この試合、川崎はファジーカスの22得点を筆頭に5人が14得点以上を記録。また、辻直人が8アシスト、長谷川技が7アシストとまさにバランスの取れたオフェンスを展開。この日は実に29アシストを稼いでおり、「ここ最近25アシストを上回ってきています。また、ターンオーバーも昨日は4、今日は9とオフェンスの精度が高いです」と指揮官も連携面の成熟度が高まっていることには満足している。
さらに「得点ができなくてもアシストが多いということは得点に結びついています。辻に関しては今日シュートを打っていましたが、調子が悪かったです。長谷川に関してはいつも言っていますが、もっとシュートを打ってもらいたいです(笑)」と続けた。
川崎は3月を11勝1敗で終えた。ただ、それでも篠山は「後半になって離せたことは良かったですが、昨日の千葉と栃木の試合を見てもやっぱり僕らよりもう一段、二段階上のレベルでバスケをしていることは体感としてあります」と反省が多い。何よりも中地区の優勝争いでは首位の新潟アルビレックスBBを2ゲーム差で追いかける立場であり「新潟さんはなかなかコケてくれないので僕らもしっかり勝っていかないといけない。三遠さんは今日、新潟と競っていて良いチームになってきています。三河さんはずっと不気味な存在なので一つずつ積み上げていくだけです」と、これまで以上に気を引き締めている。
ゾーンディフェンスが機能せず、守備に課題
30日に続き後半に失速してしまった横浜のウィスマンは、「前半は自分たちがやらなければならないディフェンスの強度を徹底できたので、良い試合ができました。ただ後半、相手がギアを上げた時についていけなかった」と守備のインテンシティを維持できなかったことを敗因に挙げる。
さらに「第3クォーターまでマンツーマンを続けたが川崎さんは慣れてきた。それで第4クォーターの頭からゾーンを使いましたが、それが機能せずにずるずると離されてしまった」と語る。今回は裏目に出てしまったゾーンディフェンスだが、同時にウィスマンはゾーンの完成度を高めることが、ステップアップのための鍵になると強調する。

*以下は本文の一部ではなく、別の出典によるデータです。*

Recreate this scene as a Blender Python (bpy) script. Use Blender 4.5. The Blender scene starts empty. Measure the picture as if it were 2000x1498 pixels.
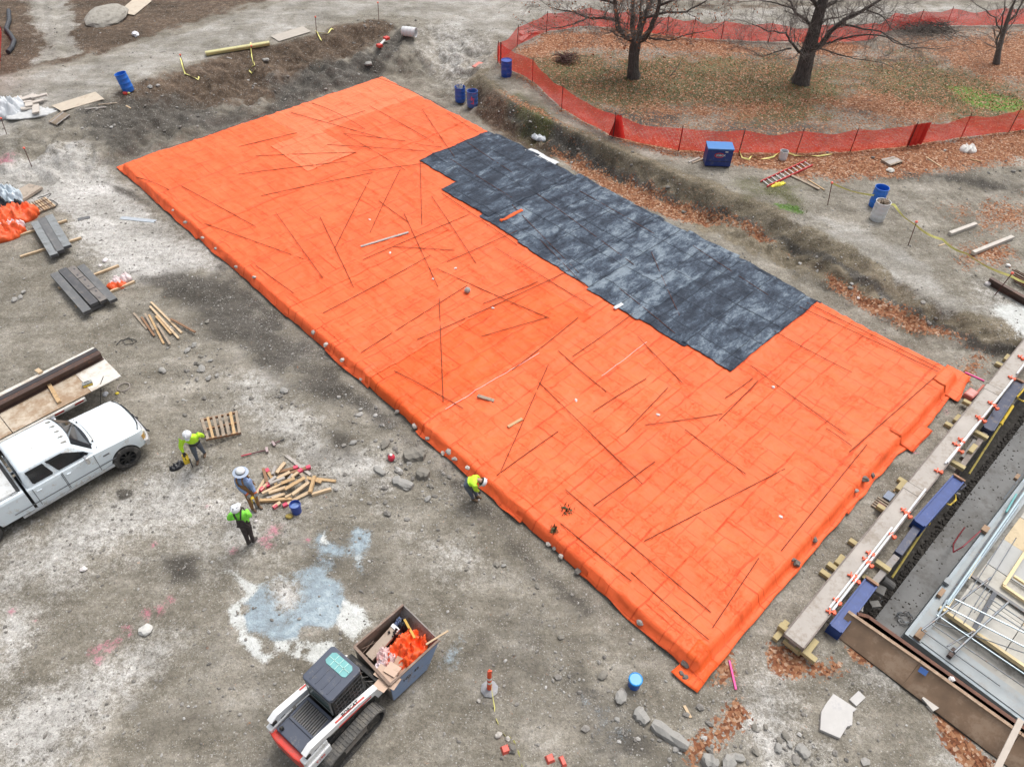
import bpy, bmesh, math, random
import numpy as np
from mathutils import Vector, Matrix, Euler

random.seed(11)
RNG = np.random.default_rng(11)
S = bpy.context.scene
COL = S.collection
R = math.radians
V = Vector

# ------------------------------------------------------------------ camera
FPX, PITCH, ROLL, CAMZ = 1450.0, R(45), R(1.5), 18.0
CP, SP, CR, SR = math.cos(PITCH), math.sin(PITCH), math.cos(ROLL), math.sin(ROLL)
cam = bpy.data.cameras.new('camera')
cam_o = bpy.data.objects.new('camera', cam)
COL.objects.link(cam_o)
cam.sensor_width = 36.0
cam.lens = 36.0 * FPX / 2000.0
cam.clip_start = 0.5
cam.clip_end = 1500.0
_rt = V((CR, SP * SR, CP * SR)); _up = V((-SR, SP * CR, CP * CR)); _bk = V((0, -CP, SP))
_m = Matrix((_rt, _up, _bk)).transposed().to_4x4()
_m.translation = V((0, 0, CAMZ))
cam_o.matrix_world = _m
S.camera = cam_o

# ------------------------------------------------------------------ overcast daylight
SUN_EL, SUN_AZ = R(64), R(35)          # azimuth measured from +Y towards +X
world = bpy.data.worlds.new('World')
S.world = world
world.use_nodes = True
nt = world.node_tree
for n in list(nt.nodes): nt.nodes.remove(n)
wo = nt.nodes.new('ShaderNodeOutputWorld'); wb = nt.nodes.new('ShaderNodeBackground')
sky = nt.nodes.new('ShaderNodeTexSky'); hs = nt.nodes.new('ShaderNodeHueSaturation')
sky.sky_type = 'NISHITA'; sky.sun_disc = False
sky.sun_elevation = SUN_EL; sky.sun_rotation = SUN_AZ
sky.air_density = 1.0; sky.dust_density = 6.0; sky.ozone_density = 1.0
hs.inputs['Saturation'].default_value = 0.32     # cloud cover greys the whole sky
wb.inputs['Strength'].default_value = 0.15
nt.links.new(sky.outputs[0], hs.inputs['Color']); nt.links.new(hs.outputs[0], wb.inputs[0]); nt.links.new(wb.outputs[0], wo.inputs[0])
sl = bpy.data.lights.new('sun', 'SUN'); sl.energy = 1.0; sl.angle = R(20); sl.color = (1.0, 0.965, 0.92)
so = bpy.data.objects.new('sun', sl); COL.objects.link(so)
_d = V((math.sin(SUN_AZ) * math.cos(SUN_EL), math.cos(SUN_AZ) * math.cos(SUN_EL), math.sin(SUN_EL)))
so.rotation_euler = _d.to_track_quat('Z', 'Y').to_euler(); so.location = (0, 0, 60)
vs = S.view_settings
vs.view_transform = 'Standard'; vs.look = 'None'; vs.gamma = 1.0; vs.use_curve_mapping = False
vs.exposure = 0.40

# ------------------------------------------------------------------ photo geometry helpers
def ray(px, py):
    x = (px - 1000.0) / FPX; y = -(py - 749.0) / FPX
    x, y = CR * x - SR * y, SR * x + CR * y
    return np.array([x, CP + SP * y, -SP + CP * y])
def PZ(px, py, z=0.0):
    d = ray(px, py); t = (z - CAMZ) / d[2]
    return V((d[0] * t, d[1] * t, z))
def p2(pts, z=0.0):
    return np.array([PZ(a, b, z)[:2] for a, b in pts])

def _h(xi, yi, s):
    h = (xi.astype(np.int64) * 374761393 + yi.astype(np.int64) * 668265263 + s * 974711) & 0xffffffff
    h = ((h ^ (h >> 13)) * 1274126177) & 0xffffffff
    return ((h ^ (h >> 16)) & 0xffff) / 65535.0
def vnoise(x, y, s=0):
    xi = np.floor(x); yi = np.floor(y); fx = x - xi; fy = y - yi
    fx = fx * fx * (3 - 2 * fx); fy = fy * fy * (3 - 2 * fy)
    a = _h(xi, yi, s); b = _h(xi + 1, yi, s); c = _h(xi, yi + 1, s); d = _h(xi + 1, yi + 1, s)
    return a + (b - a) * fx + (c - a) * fy + (a - b - c + d) * fx * fy
def fbm(x, y, s=0, o=4):
    t = 0; a = 0.5; n = 0
    for i in range(o):
        t = t + a * vnoise(x * 2 ** i, y * 2 ** i, s + i * 17); n += a; a *= 0.5
    return t / n
def sdist(poly, x, y):
    """signed distance to a closed polygon, positive inside"""
    d = np.full(x.shape, 1e9); ins = np.zeros(x.shape, bool)
    n = len(poly)
    for i in range(n):
        ax, ay = poly[i]; bx, by = poly[(i + 1) % n]
        ex, ey = bx - ax, by - ay; L = ex * ex + ey * ey + 1e-12
        t = np.clip(((x - ax) * ex + (y - ay) * ey) / L, 0, 1)
        d = np.minimum(d, (x - ax - t * ex) ** 2 + (y - ay - t * ey) ** 2)
        c = ((ay > y) != (by > y)) & (x < (bx - ax) * (y - ay) / (by - ay + 1e-12) + ax)
        ins ^= c
    return np.where(ins, 1, -1) * np.sqrt(d)
def ldist(line, x, y):
    d = np.full(x.shape, 1e9)
    for (ax, ay), (bx, by) in zip(line[:-1], line[1:]):
        ex, ey = bx - ax, by - ay; L = ex * ex + ey * ey + 1e-12
        t = np.clip(((x - ax) * ex + (y - ay) * ey) / L, 0, 1)
        d = np.minimum(d, (x - ax - t * ex) ** 2 + (y - ay - t * ey) ** 2)
    return np.sqrt(d)
def sstep(a, b, v):
    t = np.clip((v - a) / (b - a), 0, 1); return t * t * (3 - 2 * t)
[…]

「ゾーンは高校生くらいですと、ファウルトラブルを避けたりディフェンスを休ませたりする意図もあると思います。しかし、マンツーマンよりも強度を上げ、相手のリズムを崩すためにするのが私のゾーンです。今、自分たちがやっているのは強度が上がっていない。そうするとただの悪いディフェンスになってしまうので、しっかりできるようにしていくしかない」
パワーを武器にゴール下で暴れるスティーブンソン、非凡な3ポイントシュート力を持ち内と外の両方で点を取れるコストナー。さらに日本人有数のスコアラーである川村卓也と、横浜は攻撃面では頼りになる武器を持っている。だからこそ、やはり課題はいかに守備を改善できるか。「自分はマンツーマンとゾーンの併用が強みになると信じています。前半みたいなマンツーマンの強度を維持し、ゾーンをしっかりできるのが理想です」とウィスマンが目指す形をどこまで構築できるかが残留プレーオフ回避に向けた一番の注目ポイントではないだろうか。